In this study, the phosphorus releasing effect from sediment under different HRT with/without the capping of Al-PHOSLOCK was studied, and the changes of various forms of phosphorus in both overlaying water and Al-PHOSLOCK capping layer were investigated. The results demonstrate the efficient capping performance of Al-PHOSLOCK thin-layer capping, where more than 90% of phosphorus releasing from contaminated sediment can be suppressed under the capping coverage intensity of 2 kg m−2 at a HRT range of 0.5 d to 3.0 d.

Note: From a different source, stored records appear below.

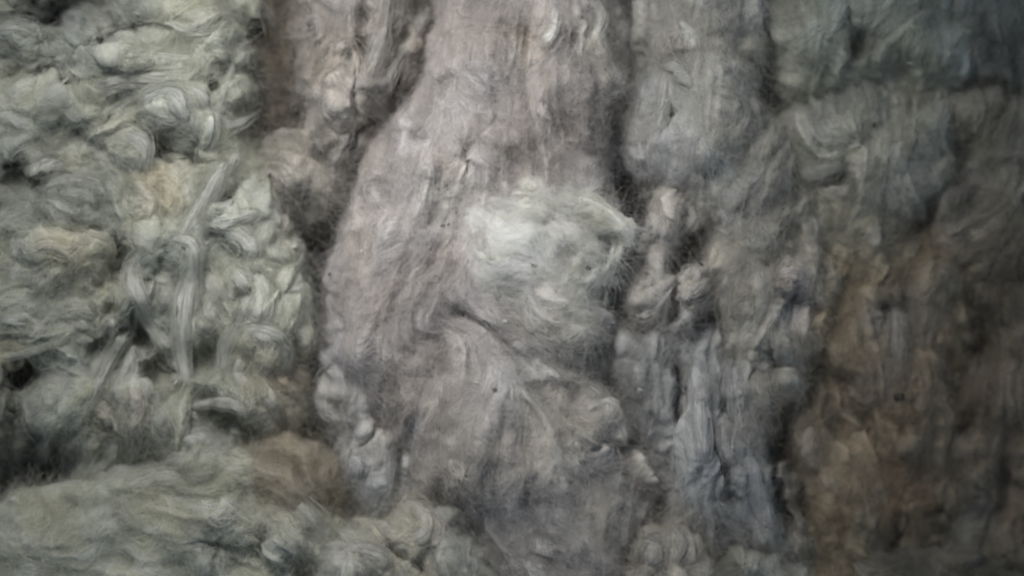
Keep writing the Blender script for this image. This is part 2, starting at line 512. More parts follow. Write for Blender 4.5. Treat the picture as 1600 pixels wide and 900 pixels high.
        s.hairs.append((hp, cc * 1.4 * rng.uniform(0.9, 1.25, (nh, 1)), rng.uniform(0.12, 0.3, nh)))
        return o

    def finish(s):
        pts = np.concatenate([h[0] for h in s.hairs]); tint = np.concatenate([h[1] for h in s.hairs]); r = np.concatenate([h[2] for h in s.hairs])
        K = pts.shape[1]
        taper = np.array([0.7] + [1.0] * (K - 4) + [0.85, 0.6, 0.25])
        add_hair('loose_fibres', pts, r[:, None] * taper[None] / 1000, np.clip(tint, 0.02, 0.95), s.root)

# ------------------------------------------------------------------ fibre colours
GREEN = (0.40, 0.405, 0.355)      # greenish grey lint at the left
WARM = (0.372, 0.352, 0.343)      # warm grey
GREY = (0.38, 0.37, 0.35)
BLUE = (0.32, 0.33, 0.34)
PALE = (0.62, 0.63, 0.58)
BROWN = (0.27, 0.225, 0.165)
DKBR = (0.20, 0.165, 0.125)
OLIVE = (0.27, 0.25, 0.19)
CREAM = (0.52, 0.46, 0.34)

# ------------------------------------------------------------------ the heap behind everything, fibre colour darkened for the shade of deep gaps
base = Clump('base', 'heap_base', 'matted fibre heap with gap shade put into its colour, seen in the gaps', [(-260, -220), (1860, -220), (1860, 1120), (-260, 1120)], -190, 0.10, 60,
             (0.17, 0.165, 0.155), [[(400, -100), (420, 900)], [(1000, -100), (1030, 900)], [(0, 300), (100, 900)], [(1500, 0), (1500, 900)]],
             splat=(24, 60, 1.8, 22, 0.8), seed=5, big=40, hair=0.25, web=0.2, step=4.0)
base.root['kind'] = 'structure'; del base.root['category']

# ------------------------------------------------------------------ recessed brown column at the top, its colour darkened to paint in recess shade
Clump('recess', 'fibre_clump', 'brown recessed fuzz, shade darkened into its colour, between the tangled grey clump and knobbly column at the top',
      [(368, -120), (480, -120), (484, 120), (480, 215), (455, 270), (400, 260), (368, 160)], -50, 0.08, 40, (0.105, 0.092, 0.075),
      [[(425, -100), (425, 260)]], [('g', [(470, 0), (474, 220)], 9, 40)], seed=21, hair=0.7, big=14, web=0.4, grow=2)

# ------------------------------------------------------------------ tangled clump on the left
L = Clump('left', 'fibre_clump', 'large tangled greenish grey clump of twisted locks beside the dark recess',
      [(-150, -140), (388, -140), (396, 20), (392, 110), (404, 190), (412, 230), (440, 300), (468, 380), (478, 440), (488, 520), (486, 590), (470, 650), (430, 690),
       (330, 720), (200, 750), (90, 800), (-150, 830)], 150, 0.22, 60, (0.366, 0.373, 0.328),
      [[(0, 70), (150, 90), (320, 90)], [(0, 0), (200, 20), (380, 40)], [(100, 200), (220, 150), (330, 100)], [(370, 220), (330, 310), (270, 400)],
       [(0, 300), (80, 290), (180, 330)], [(0, 420), (90, 400), (170, 420)], [(300, 400), (290, 600)], [(420, 380), (430, 560)], [(230, 470), (150, 600), (110, 680)],
       [(0, 560), (100, 520)], [(30, 640), (60, 740)], [(250, 560), (260, 660)], [(380, 600), (420, 680)]],
      [('p', 92, 168, 38, 30, 15, 24), ('p', 20, 170, 36, 26, -10, 20), ('p', 45, 65, 60, 28, 5, 26), ('p', 185, 95, 46, 40, 0, 24),
       ('r', [(150, 92), (220, 96), (300, 92)], 24, 26), ('r', [(150, 132), (230, 120), (330, 112)], 16, 20),
       ('r', [(190, 20), (270, 10), (350, 30)], 24, 22), ('p', 360, 65, 34, 40, 0, 26), ('p', 240, 60, 30, 16, 20, 16),
       ('p', 270, 180, 62, 48, 20, 30), ('h', 252, 222, 26, 60), ('h', 55, 18, 30, 100), ('h', 125, 8, 38, 120), ('h', 90, 35, 24, 70), ('h', 212, 46, 18, 34), ('h', 165, 55, 14, 36),
       ('g', [(0, 120), (60, 118), (120, 135)], 11, 34), ('g', [(150, 112), (250, 112)], 6, 18), ('g', [(330, 120), (325, 180)], 9, 34),
       ('p', 206, 235, 26, 42, 80, 36), ('p', 376, 185, 30, 40, 0, 30), ('h', 20, 265, 22, 50), ('h', 305, 245, 18, 46), ('h', 120, 215, 24, 26),
       ('p', 60, 262, 40, 20, 8, 20), ('p', 110, 310, 46, 34, -10, 24), ('p', 90, 390, 70, 36, 10, 30), ('p', 30, 345, 36, 22, 0, 16), ('p', 80, 430, 40, 18, 0, 14),
       ('g', [(60, 372), (110, 360), (160, 358)], 6, 22), ('h', 182, 420, 20, 46), ('h', 190, 380, 14, 34),
       ('p', 285, 388, 30, 34, 0, 14), ('r', [(215, 300), (240, 340), (225, 390)], 20, 20), ('p', 380, 370, 50, 26, 10, 26), ('p', 440, 390, 28, 22, 0, 24),
       ('p', 330, 345, 60, 20, -12, 22), ('h', 375, 305, 20, 50), ('h', 362, 325, 14, 40), ('h', 250, 420, 18, 36), ('h', 385, 470, 13, 56), ('h', 437, 465, 16, 30),
       ('h', 215, 510, 26, 60), ('h', 160, 545, 26, 44), ('h', 320, 560, 24, 40), ('h', 60, 590, 30, 32), ('h', 255, 590, 20, 56), ('h', 150, 470, 22, 24),
       ('p', 410, 545, 36, 30, 20, 32), ('p', 380, 640, 60, 40, 10, 20), ('p', 90, 640, 60, 40, 0, 18), ('p', 200, 640, 40, 60, 0, 20), ('g', [(300, 615), (360, 660), (420, 670)], 16, 40),
       ('h', 30, 740, 62, 130), ('h', 100, 730, 40, 80), ('h', 340, 665, 30, 40), ('r', [(120, 560), (60, 545), (0, 556)], 10, 16)],
      tints=[(245, 290, 34, 46, CREAM, 0.6), (90, 395, 70, 36, (0.46, 0.43, 0.34), 0.6), (30, 740, 110, 70, (0.26, 0.27, 0.27), 0.8), (90, 25, 80, 34, (0.27, 0.29, 0.30), 0.8),
             (450, 590, 50, 70, (0.30, 0.255, 0.21), 0.7), (455, 350, 30, 40, (0.32, 0.27, 0.22), 0.6), (390, 130, 30, 60, (0.36, 0.36, 0.31), 0.5), (100, 620, 130, 90, (0.31, 0.31, 0.265), 0.6)],
      splat=(20, 40, 2.2, 15, 1.0), fold=10, streak=3.0, turb=0.8, seed=31, big=26, hair=1.6, grow=-3, web=0.85)
LT = (0.47, 0.475, 0.43)
for a in [
    ([(270, 372), (300, 385), (299, 430), (290, 480), (285, 540), (291, 604)], 14, (0.6, 1.0, 1.3, 1.4, 1.5, 1.2), LT),
    ([(262, 383), (222, 398), (208, 436), (226, 486), (258, 532), (276, 574)], 12, (0.5, 1.0, 1.0, 1.2, 1.2, 0.8), LT),
    ([(352, 415), (374, 436), (386, 468), (378, 500), (356, 540), (352, 586)], 13, (0.5, 0.9, 1.2, 1.2, 1.0, 0.6), LT),
    ([(398, 424), (409, 455), (404, 486), (384, 506)], 14, (0.5, 0.9, 0.9, 0.6), LT),
    ([(222, 192), (236, 160), (266, 150), (284, 178), (284, 216)], 19, (0.4, 0.8, 1.0, 0.8, 0.3), (0.44, 0.455, 0.42)),
    ([(272, 142), (305, 152), (322, 186), (316, 222), (290, 244)], 18, (0.4, 0.8, 1.0, 1.0, 0.6), (0.44, 0.455, 0.42)),
    ([(366, 94), (353, 132), (342, 168), (334, 196)], 5, 0.8, LT),
    ([(366, 224), (344, 268), (320, 312), (296, 348), (276, 384)], 12, (0.5, 0.8, 1, 1, 0.5), LT),
    ([(300, 196), (330, 186), (362, 196), (400, 176)], 12, 0.5, (0.43, 0.44, 0.41)),
    ([(372, 236), (356, 256), (330, 268)], 9, 0.7, LT),
    ([(104, 202), (160, 176), (214, 146), (270, 116), (330, 94)], 4, (0.4, 1, 1.5, 1, 0.5), LT),
    ([(-40, 58), (30, 50), (90, 62), (140, 88)], 20, 0.3, (0.43, 0.44, 0.39)),
    ([(150, 86), (200, 84), (250, 92), (306, 92)], 17, 0.4, (0.43, 0.435, 0.385)),
    ([(120, 146), (180, 124), (240, 122), (310, 116)], 12, 0.4, LT),
    ([(200, 202), (218, 226), (212, 256), (198, 280)], 21, 0.4, (0.42, 0.42, 0.39)),
    ([(228, 262), (240, 288), (258, 284), (264, 312), (250, 334)], 11, 0.7, CREAM),
    ([(218, 300), (232, 318), (222, 352)], 12, 0.5, (0.46, 0.43, 0.35)),
    ([(366, 522), (398, 516), (430, 530), (441, 556), (432, 586)], 18, (0.4, 0.8, 1.1, 0.9, 0.3), LT),
    ([(380, 556), (372, 584), (388, 606)], 13, 0.7, (0.45, 0.445, 0.40)),
    ([(238, 462), (204, 508), (176, 552), (150, 606), (122, 656)], 9, (0.4, 0.9, 1.2, 1, 0.3), (0.38, 0.39, 0.345)),
    ([(210, 540), (196, 580), (176, 616)], 7, 0.8, (0.40, 0.41, 0.36)),
    ([(150, 630), (166, 644), (174, 664)], 14, 0.6, (0.46, 0.41, 0.34)),
    ([(206, 604), (214, 640), (206, 684)], 13, 0.8, (0.46, 0.40, 0.325)),
    ([(-20, 562), (40, 550), (84, 536), (116, 514)], 5, 1.0, (0.42, 0.42, 0.35)),
    ([(20, 500), (42, 496), (58, 514), (44, 526)], 8, 0.8, (0.46, 0.46, 0.39)),
    ([(120, 500), (150, 520), (172, 500), (176, 530)], 7, 1.0, (0.40, 0.40, 0.36)),
    ([(60, 300), (100, 286), (150, 290), (172, 312)], 16, 0.3, (0.42, 0.43, 0.38)),
    ([(40, 270), (70, 258), (108, 262)], 12, 0.5, (0.44, 0.44, 0.39)),
    ([(90, 400), (120, 376), (160, 384), (166, 410)], 14, 0.5, (0.46, 0.43, 0.35)),
    ([(36, 392), (76, 382), (112, 400), (104, 424)], 12, 0.5, (0.46, 0.43, 0.35)),
    ([(320, 352), (360, 344), (404, 330)], 11, 0.6, LT),
    ([(416, 352), (444, 366), (470, 360)], 14, 0.5, (0.44, 0.43, 0.39)),
    ([(424, 398), (450, 384), (466, 404), (476, 440)], 9, 0.8, LT),
    ([(340, 372), (366, 366), (390, 386), (384, 410)], 14, 0.5, LT),
    ([(318, 420), (334, 452), (326, 486), (340, 510)], 13, 0.5, (0.42, 0.42, 0.38)),
    ([(440, 440), (446, 480), (436, 520)], 7, 0.8, (0.42, 0.42, 0.38)),
    ([(440, 600), (462, 628), (470, 668)], 9, 0.6, (0.37, 0.35, 0.31)),
    ([(410, 596), (424, 634), (440, 672)], 10, 0.6, (0.37, 0.36, 0.32)),
    ([(300, 636), (340, 628), (380, 640), (420, 668)], 8, 0.9, (0.40, 0.40, 0.36)),
    ([(0, 640), (30, 660), (44, 690)], 10, 0.5, (0.37, 0.39, 0.35)),
    ([(180, 690), (170, 720), (130, 740)], 10, 0.5, (0.33, 0.34, 0.31)),
    ([(240, 610), (250, 650), (236, 690)], 10, 0.5, (0.34, 0.34, 0.30)),
]:
    L.lock(a[0], a[1] if a[1] < 10 else 10 + 0.45 * (a[1] - 10), a[2], col=a[3], seed=len(L.hairs))
th = np.linspace(0.3, 5.9, 9)
L.lock([(18 + 17 * math.cos(t), 554 + 15 * math.sin(t)) for t in th], 8, 1.0, CREAM, seed=3, name='curl')

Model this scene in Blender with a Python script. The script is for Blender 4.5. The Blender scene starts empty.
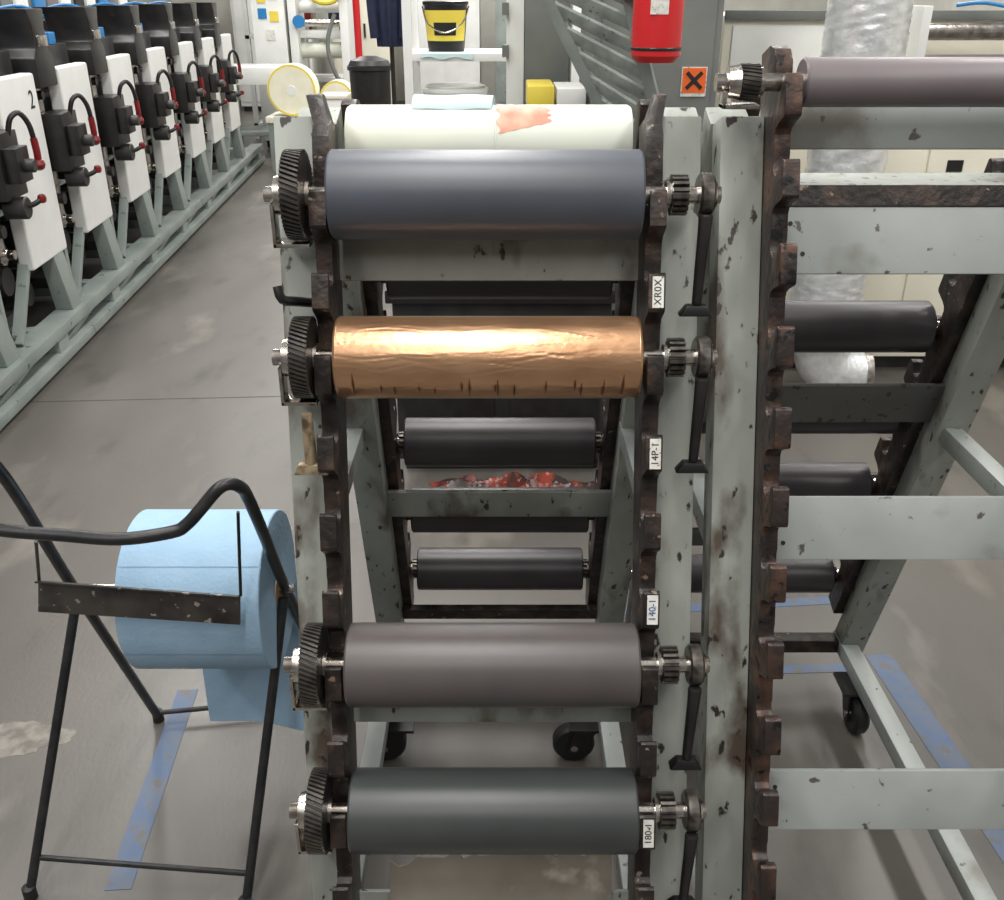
import bpy, bmesh, math, random
from mathutils import Vector, Matrix
random.seed(7)
SC = bpy.context.scene
C = SC.collection
SC.view_settings.view_transform = 'Standard'
PI = math.pi
H = 1.7
F = 950.0
TH = math.atan(455 / F)
ct, st = math.cos(TH), math.sin(TH)

def W(px, py, Y):
    v = (py - 450) / F
    zc = Y / (ct - v * st)
    return Vector(((px - 502) / F * zc, Y, H - zc * (st + v * ct)))

def FL(px, py, z=0.0):
    v = (py - 450) / F
    zc = (H - z) / (st + v * ct)
    return Vector(((px - 502) / F * zc, zc * (ct - v * st), z))

# ------------------------------------------------------------------ materials
def lin(c):
    r = []
    for x in c[:3]:
        x = x / 255.0
        r.append(x / 12.92 if x <= 0.04045 else ((x + 0.055) / 1.055) ** 2.4)
    return (r[0], r[1], r[2], 1.0)

def mat(name, col, rough=0.5, metal=0.0, col2=None, scale=6.0, lo=0.35, hi=0.7,
        speck=None, sscale=30.0, sthr=0.64, bump=0.0, bscale=40.0, detail=4.0, stretch=None, rvar=0.0, speck2=None, s2scale=6.0, s2thr=0.6, soft=0.04):
    m = bpy.data.materials.new(name)
    m.use_nodes = True
    nt = m.node_tree
    b = nt.nodes['Principled BSDF']
    b.inputs['Base Color'].default_value = lin(col)
    b.inputs['Roughness'].default_value = rough
    b.inputs['Metallic'].default_value = metal
    tc = nt.nodes.new('ShaderNodeTexCoord')
    mp = nt.nodes.new('ShaderNodeMapping')
    nt.links.new(tc.outputs['Object'], mp.inputs['Vector'])
    if stretch:
        mp.inputs['Scale'].default_value = stretch
    def noise(s, d):
        n = nt.nodes.new('ShaderNodeTexNoise')
        n.inputs['Scale'].default_value = s
        n.inputs['Detail'].default_value = d
        nt.links.new(mp.outputs['Vector'], n.inputs['Vector'])
        return n
    def ramp(n, a, bb):
        r = nt.nodes.new('ShaderNodeMapRange')
        r.inputs['From Min'].default_value = a
        r.inputs['From Max'].default_value = bb
        nt.links.new(n.outputs['Fac'], r.inputs['Value'])
        return r
    cur = None
    def over(r, c2):
        mx = nt.nodes.new('ShaderNodeMix'); mx.data_type = 'RGBA'
        mx.inputs[6].default_value = lin(col); mx.inputs[7].default_value = lin(c2)
        if cur: nt.links.new(cur, mx.inputs[6])
        nt.links.new(r.outputs['Result'], mx.inputs[0])
        return mx.outputs[2]
    if col2: cur = over(ramp(noise(scale, detail), lo, hi), col2)
    if speck2: cur = over(ramp(noise(s2scale, 9.0), s2thr, s2thr + 0.1), speck2)
    if speck: cur = over(ramp(noise(sscale, 6.0), sthr, sthr + soft), speck)
    if cur:
        nt.links.new(cur, b.inputs['Base Color'])
    if rvar:
        r = ramp(noise(scale * 0.7, 4.0), 0.3, 0.7)
        r.inputs['To Min'].default_value = rough - rvar
        r.inputs['To Max'].default_value = rough + rvar
        nt.links.new(r.outputs['Result'], b.inputs['Roughness'])
    if bump:
        bp = nt.nodes.new('ShaderNodeBump')
        bp.inputs['Strength'].default_value = bump
        bp.inputs['Distance'].default_value = 0.004
        nt.links.new(noise(bscale, 5.0).outputs['Fac'], bp.inputs['Height'])
        nt.links.new(bp.outputs['Normal'], b.inputs['Normal'])
    return m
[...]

Moreover, the HRT exerted a dual role on the P removal in sediment at different HRT conditions: at low HRT conditions, slight water flow facilitates phosphorus migrating out from sediment and diffusing to the overlying water; at high HRT conditions, the migration of phosphorus from overlying water back to sediment was strengthened. The phosphorus presents in different forms at the capping layer and sediment layer, where IP dominated at the Al-PHOSLOCK capping layer and NAIP is the major species in the sediment. Furthermore, the migration and transformation mechanism of phosphorus with the application of Al-PHOSLOCK was interpreted via three major stages, including physical interception, adsorption, and capture/hold/transform process. Overall, this Al-PHOSLOCK capping materials show high efficiency in phosphorus immobilization and good ability in changing the migratory and transformative pathway of phosphorus releasing from sediment. Thus, it could be considered to be a promising approach in the handling of water eutrophication.